Tal como na Quinta da Gricha, na Mainova, os visitantes vêm de várias partes do mundo, com um crescimento notável de visitantes provenientes dos EUA. “Os portugueses também têm um peso significativo e deixa-nos muito feliz que comecemos a ser um destino de enoturismo reconhecido a nível nacional e internacional”, frisa a responsável. “Dentro deste pouco tempo, temos sentido um crescimento muito positivo nesta área de negócio. Acreditamos que o futuro do enoturismo em Portugal é promissor, sendo um país muito interessante pela quantidade de regiões vitivinícolas que temos. O setor está cada vez mais focado em práticas sustentáveis e num turismo responsável, que é muito valorizado. Temos todo o potencial para sermos um país de destaque como destino de enoturismo de alta qualidade, atraindo turistas internacionais e gerar benefícios significativos para as economias locais e comunidades”, acredita Bárbara Monteiro.
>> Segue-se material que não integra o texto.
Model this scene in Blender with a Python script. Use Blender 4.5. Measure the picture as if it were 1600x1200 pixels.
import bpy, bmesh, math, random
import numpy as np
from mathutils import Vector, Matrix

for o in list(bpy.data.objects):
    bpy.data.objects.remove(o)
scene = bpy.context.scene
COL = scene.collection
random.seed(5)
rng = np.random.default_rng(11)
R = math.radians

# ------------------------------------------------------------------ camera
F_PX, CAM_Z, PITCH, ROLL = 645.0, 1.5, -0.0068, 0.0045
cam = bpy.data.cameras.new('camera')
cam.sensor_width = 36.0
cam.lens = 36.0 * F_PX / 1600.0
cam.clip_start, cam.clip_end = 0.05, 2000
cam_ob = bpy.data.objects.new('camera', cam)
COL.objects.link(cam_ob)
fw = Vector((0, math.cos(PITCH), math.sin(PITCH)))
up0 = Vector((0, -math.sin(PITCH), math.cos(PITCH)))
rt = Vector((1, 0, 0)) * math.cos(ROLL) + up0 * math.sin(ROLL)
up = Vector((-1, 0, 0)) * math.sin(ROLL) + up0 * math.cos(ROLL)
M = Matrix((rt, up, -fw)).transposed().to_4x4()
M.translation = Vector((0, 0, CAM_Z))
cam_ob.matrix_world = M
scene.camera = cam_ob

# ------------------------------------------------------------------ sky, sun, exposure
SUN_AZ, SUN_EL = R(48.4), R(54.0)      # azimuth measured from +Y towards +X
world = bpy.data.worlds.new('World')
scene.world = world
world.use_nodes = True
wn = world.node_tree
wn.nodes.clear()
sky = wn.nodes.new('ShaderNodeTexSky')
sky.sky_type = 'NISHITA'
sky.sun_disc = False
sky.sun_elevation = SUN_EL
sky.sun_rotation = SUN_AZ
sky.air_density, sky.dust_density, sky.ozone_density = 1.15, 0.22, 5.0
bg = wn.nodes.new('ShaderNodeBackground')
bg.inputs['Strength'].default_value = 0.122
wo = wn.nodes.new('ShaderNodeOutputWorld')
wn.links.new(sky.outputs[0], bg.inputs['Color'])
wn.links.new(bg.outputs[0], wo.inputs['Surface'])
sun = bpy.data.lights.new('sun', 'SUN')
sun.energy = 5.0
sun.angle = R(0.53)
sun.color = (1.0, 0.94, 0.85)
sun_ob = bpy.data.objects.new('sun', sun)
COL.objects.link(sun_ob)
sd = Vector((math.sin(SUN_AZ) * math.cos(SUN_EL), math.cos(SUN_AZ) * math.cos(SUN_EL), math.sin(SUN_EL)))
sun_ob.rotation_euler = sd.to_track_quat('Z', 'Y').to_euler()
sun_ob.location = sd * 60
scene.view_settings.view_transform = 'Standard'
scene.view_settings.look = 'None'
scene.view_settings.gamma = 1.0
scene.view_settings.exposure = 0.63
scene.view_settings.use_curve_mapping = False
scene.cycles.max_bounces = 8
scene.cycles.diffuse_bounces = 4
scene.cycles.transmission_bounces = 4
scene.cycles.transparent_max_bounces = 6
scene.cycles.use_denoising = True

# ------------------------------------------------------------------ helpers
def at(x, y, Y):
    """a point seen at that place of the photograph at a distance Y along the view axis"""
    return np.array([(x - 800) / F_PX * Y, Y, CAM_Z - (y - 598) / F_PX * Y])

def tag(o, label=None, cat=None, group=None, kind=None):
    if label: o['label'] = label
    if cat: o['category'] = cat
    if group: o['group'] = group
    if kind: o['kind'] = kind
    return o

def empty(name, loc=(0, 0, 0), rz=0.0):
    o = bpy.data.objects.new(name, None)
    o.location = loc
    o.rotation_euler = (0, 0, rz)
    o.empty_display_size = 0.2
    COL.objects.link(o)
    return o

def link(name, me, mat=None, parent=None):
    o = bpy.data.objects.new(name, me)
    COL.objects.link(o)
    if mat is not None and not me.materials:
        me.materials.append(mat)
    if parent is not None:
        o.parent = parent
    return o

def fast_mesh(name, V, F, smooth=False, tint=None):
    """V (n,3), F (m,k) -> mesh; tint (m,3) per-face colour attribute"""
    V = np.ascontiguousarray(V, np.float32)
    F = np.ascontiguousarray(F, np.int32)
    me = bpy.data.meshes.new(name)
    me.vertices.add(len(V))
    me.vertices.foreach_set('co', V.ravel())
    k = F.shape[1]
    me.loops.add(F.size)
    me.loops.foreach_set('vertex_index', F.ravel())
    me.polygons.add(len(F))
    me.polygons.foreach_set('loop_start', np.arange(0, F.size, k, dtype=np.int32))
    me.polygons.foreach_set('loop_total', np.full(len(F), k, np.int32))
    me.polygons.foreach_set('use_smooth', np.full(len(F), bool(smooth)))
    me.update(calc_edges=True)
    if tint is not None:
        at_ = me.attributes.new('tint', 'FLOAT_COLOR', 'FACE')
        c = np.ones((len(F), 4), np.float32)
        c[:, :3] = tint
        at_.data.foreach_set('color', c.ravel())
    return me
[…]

Desde os anos 90 que, na Adega João Portugal Ramos, em Estremoz, cidade portuguesa no distrito de Évora, na região do Alentejo, se realizam as vindimas. E, ao longo dos anos, “o número de visitantes tem vindo a crescer”, afirmou, no ano passado ao i, Vera Magalhães, responsável pelo enoturismo no local. No entanto, só há sete anos é que, na época das vindimas, os visitantes – que são sobretudo americanos, canadianos e brasileiros -, “podem meter a mão na massa”. Segundo a especialista, o que as pessoas procuram nesta atividade é uma “experiência real”, um momento de “divertimento” e “aprendizagem”.
Nesta adega, as pessoas que compram o programa – com o custo de 80 euros onde está incluído um kit de trabalho composto por um chapéu e uma t-shirt – começam o dia no campo, onde selecionam e apanham uvas com a orientação do pessoal responsável. Depois, seguem para a adega, onde é feita a experiência de “pisa pé” nos lagares de mármore. É aqui que se faz a fermentação. “O ‘pisa uva’ é feito com um fato e uma espécie de meias, tal como os fatos dos pescadores que vêm até cá acima e possuem umas botas incorporadas de borracha”, revelou na altura. Ou seja, na Adega João Ramos de Portugal, a pessoa não está descalça nos lagares que, por não terem altura, não permitem a participação de crianças. Segue-se uma visita à adega, onde as pessoas ficam a conhecer todo o funcionamento do espaço. “A pessoa é depois encaminhada para o almoço onde se dão as provas”, concluiu a responsável, acrescentando que esta experiência só está disponível nesta época e durante 15/20 dias.